Written contracts do not always reflect the agreements actually made by the parties. In such cases, the courts have the power to put things right; they can do this by construing the document to reflect the parties’ agreement. Alternatively, they can rectify the instrument. Claims for the remedies tend to go hand in hand, but an action for correcting a mistake by construction is not a summary version of an action for rectification. It forms part and parcel of the process of interpreting a document to get as close as possible to the meaning intended by the parties.
However, claims for the remedies are usually advanced in the alternative. This enables evidence of the negotiations to be placed before the court (even though the evidence is inadmissible when interpreting the document) and if, on its true construction, the agreement means what the claimant says it means, there will be nothing for the court to rectify. Only if the court decides that it cannot correct the contract by construing it differently will the question of rectification arise.
Woodford Land Ltd v Persimmon Homes Ltd [2011] EWHC 984 (Ch); [2011] PLSCS 109 illustrates the relationship between the remedies. The parties entered into put-and-call options for the sale of land at a price calculated in accordance with a formula prescribed by the option agreements. They each argued that the other should bear the cost of affordable housing because the provisions they had agreed were inconsistent.
The judge ruled that the specific provisions dealing with the cost of affordable housing, which favoured the seller, overrode a general provision in the buyer’s favour. Consequently, the seller’s interpretation of the agreement was correct.
Alternatively, the parties had reached an outward expression of accord, evidenced by the heads of terms and communications between them. They had intended that the buyer would pay for any affordable housing and had never wavered from their intention. Therefore, if the agreement did not already bear the meaning ascribed to it by the seller, the judge would have rectified it to ensure that it did.
Unfortunately, however, the court cannot rectify an agreement if it already means what the claimant says it means. This will not normally pose a problem because the court will have upheld the claimant’s interpretation of the document – but Woodford is a case with a twist.

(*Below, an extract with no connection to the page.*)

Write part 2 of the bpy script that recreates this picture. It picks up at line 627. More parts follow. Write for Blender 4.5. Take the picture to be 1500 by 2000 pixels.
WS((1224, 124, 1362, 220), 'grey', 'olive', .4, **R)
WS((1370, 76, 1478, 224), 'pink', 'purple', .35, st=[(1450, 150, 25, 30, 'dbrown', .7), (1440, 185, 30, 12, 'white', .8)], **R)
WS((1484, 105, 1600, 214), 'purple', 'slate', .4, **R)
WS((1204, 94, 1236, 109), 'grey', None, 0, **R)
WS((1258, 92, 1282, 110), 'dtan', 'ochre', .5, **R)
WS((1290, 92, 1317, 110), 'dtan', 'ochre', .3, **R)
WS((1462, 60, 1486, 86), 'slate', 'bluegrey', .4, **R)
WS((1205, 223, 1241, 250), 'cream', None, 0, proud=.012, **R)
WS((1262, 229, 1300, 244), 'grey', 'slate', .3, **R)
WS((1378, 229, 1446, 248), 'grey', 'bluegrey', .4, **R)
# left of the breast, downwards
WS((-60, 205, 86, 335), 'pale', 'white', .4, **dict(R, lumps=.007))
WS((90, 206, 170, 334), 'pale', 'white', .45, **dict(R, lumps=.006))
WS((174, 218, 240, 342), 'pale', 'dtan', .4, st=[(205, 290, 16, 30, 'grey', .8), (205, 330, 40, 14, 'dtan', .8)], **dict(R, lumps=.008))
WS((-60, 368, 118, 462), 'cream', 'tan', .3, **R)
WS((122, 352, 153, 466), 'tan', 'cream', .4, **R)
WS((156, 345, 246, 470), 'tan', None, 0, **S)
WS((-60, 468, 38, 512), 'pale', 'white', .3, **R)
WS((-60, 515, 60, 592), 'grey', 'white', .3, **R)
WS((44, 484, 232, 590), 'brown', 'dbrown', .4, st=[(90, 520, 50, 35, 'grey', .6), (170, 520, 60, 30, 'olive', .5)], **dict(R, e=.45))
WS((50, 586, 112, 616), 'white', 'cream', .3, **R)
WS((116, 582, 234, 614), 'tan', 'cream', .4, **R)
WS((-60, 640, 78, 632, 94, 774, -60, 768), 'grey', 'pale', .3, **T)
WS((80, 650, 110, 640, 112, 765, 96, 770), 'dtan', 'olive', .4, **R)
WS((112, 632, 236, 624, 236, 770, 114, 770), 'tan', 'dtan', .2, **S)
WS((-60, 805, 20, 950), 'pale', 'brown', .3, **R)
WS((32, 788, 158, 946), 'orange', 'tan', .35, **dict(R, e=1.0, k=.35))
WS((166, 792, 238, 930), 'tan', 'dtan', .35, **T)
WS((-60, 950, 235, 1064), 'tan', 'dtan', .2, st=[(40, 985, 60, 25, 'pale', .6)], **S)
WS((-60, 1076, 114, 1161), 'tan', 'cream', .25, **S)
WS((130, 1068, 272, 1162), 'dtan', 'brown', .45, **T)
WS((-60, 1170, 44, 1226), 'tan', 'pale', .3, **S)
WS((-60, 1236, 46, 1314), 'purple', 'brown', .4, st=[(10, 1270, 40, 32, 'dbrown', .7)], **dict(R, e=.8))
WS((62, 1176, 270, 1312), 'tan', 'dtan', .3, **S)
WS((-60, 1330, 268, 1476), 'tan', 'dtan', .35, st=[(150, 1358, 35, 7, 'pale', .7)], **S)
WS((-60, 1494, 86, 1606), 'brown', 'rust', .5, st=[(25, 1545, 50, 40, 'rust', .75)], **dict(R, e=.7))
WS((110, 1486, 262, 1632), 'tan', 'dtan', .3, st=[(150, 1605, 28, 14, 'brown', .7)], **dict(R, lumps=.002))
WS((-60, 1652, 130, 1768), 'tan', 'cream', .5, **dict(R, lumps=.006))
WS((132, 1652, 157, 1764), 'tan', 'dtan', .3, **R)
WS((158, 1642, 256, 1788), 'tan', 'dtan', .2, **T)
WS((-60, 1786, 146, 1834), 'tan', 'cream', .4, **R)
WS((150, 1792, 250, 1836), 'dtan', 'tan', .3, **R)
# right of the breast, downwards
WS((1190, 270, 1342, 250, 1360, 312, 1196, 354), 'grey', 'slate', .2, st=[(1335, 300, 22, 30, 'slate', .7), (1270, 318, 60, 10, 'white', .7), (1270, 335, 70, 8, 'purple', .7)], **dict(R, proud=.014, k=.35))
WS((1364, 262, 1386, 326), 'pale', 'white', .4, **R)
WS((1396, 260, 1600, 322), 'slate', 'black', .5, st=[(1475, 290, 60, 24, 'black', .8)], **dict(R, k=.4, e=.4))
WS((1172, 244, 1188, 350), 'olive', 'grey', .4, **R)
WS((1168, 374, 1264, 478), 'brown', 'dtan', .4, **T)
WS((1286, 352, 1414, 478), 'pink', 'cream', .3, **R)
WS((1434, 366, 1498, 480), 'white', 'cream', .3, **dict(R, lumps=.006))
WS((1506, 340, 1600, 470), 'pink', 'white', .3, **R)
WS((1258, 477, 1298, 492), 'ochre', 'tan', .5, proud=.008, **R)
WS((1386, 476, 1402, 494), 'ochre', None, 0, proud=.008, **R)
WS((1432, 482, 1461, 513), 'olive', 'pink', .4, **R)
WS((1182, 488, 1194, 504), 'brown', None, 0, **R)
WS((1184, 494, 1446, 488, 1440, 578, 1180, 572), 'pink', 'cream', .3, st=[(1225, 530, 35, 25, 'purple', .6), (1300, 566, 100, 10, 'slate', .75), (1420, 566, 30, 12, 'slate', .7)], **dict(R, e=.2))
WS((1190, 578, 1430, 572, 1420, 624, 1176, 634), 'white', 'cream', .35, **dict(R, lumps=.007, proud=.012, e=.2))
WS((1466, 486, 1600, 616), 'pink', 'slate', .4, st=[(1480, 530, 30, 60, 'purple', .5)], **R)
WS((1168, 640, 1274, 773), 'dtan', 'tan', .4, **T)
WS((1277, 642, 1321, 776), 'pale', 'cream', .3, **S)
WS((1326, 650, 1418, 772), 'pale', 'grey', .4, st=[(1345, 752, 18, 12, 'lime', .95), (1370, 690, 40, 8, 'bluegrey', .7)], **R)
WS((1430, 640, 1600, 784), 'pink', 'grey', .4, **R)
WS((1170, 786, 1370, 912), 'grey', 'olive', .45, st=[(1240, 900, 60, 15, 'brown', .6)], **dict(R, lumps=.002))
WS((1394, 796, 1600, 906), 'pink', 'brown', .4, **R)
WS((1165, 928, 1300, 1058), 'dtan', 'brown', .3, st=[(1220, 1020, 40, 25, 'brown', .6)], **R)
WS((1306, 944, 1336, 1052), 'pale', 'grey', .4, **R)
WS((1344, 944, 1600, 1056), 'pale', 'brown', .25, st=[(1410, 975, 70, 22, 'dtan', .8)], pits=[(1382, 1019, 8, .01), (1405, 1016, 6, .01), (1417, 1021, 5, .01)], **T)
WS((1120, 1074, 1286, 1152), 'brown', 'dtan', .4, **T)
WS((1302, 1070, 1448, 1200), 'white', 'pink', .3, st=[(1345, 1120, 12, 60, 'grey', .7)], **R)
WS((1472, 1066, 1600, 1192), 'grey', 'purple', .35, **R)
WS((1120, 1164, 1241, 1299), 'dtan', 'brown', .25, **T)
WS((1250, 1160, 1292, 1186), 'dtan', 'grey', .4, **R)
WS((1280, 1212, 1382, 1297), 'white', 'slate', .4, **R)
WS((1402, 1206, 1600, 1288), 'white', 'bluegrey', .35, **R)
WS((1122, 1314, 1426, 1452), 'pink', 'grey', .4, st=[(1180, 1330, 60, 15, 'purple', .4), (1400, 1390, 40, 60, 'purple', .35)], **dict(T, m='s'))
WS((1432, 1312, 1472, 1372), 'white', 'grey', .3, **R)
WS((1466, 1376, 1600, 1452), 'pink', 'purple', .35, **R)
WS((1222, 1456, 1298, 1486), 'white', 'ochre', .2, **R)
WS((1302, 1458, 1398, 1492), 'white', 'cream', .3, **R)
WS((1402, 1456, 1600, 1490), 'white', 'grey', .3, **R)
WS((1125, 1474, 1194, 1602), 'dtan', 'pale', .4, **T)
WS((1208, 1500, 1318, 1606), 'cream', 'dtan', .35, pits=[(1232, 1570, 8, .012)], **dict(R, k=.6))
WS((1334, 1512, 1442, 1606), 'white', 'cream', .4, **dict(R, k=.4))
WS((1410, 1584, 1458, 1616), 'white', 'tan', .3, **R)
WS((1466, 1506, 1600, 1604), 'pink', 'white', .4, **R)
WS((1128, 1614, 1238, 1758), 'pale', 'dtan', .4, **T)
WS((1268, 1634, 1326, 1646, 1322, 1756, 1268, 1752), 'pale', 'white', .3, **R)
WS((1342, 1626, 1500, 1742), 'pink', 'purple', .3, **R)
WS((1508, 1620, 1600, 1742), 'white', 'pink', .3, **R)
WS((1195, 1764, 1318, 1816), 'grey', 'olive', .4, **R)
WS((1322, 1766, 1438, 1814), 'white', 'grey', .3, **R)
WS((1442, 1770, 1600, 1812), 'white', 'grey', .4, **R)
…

The parties had obtained an expert determination in which the independent expert had interpreted the contract differently (because the seller conceded the point). The parties had agreed that the expert’s determination would be final and were bound by their contract to accept his decision. The seller’s hands were therefore tied and its case depended entirely on the success or failure of its application for rectification.
However, the true construction of a document is a matter of law. It is not something that parties can agree between themselves in a manner that will bind the court – and the judge had interpreted the options differently. Consequently, he dismissed the application for rectification, leaving the seller to collect substantially less than it had hoped to receive.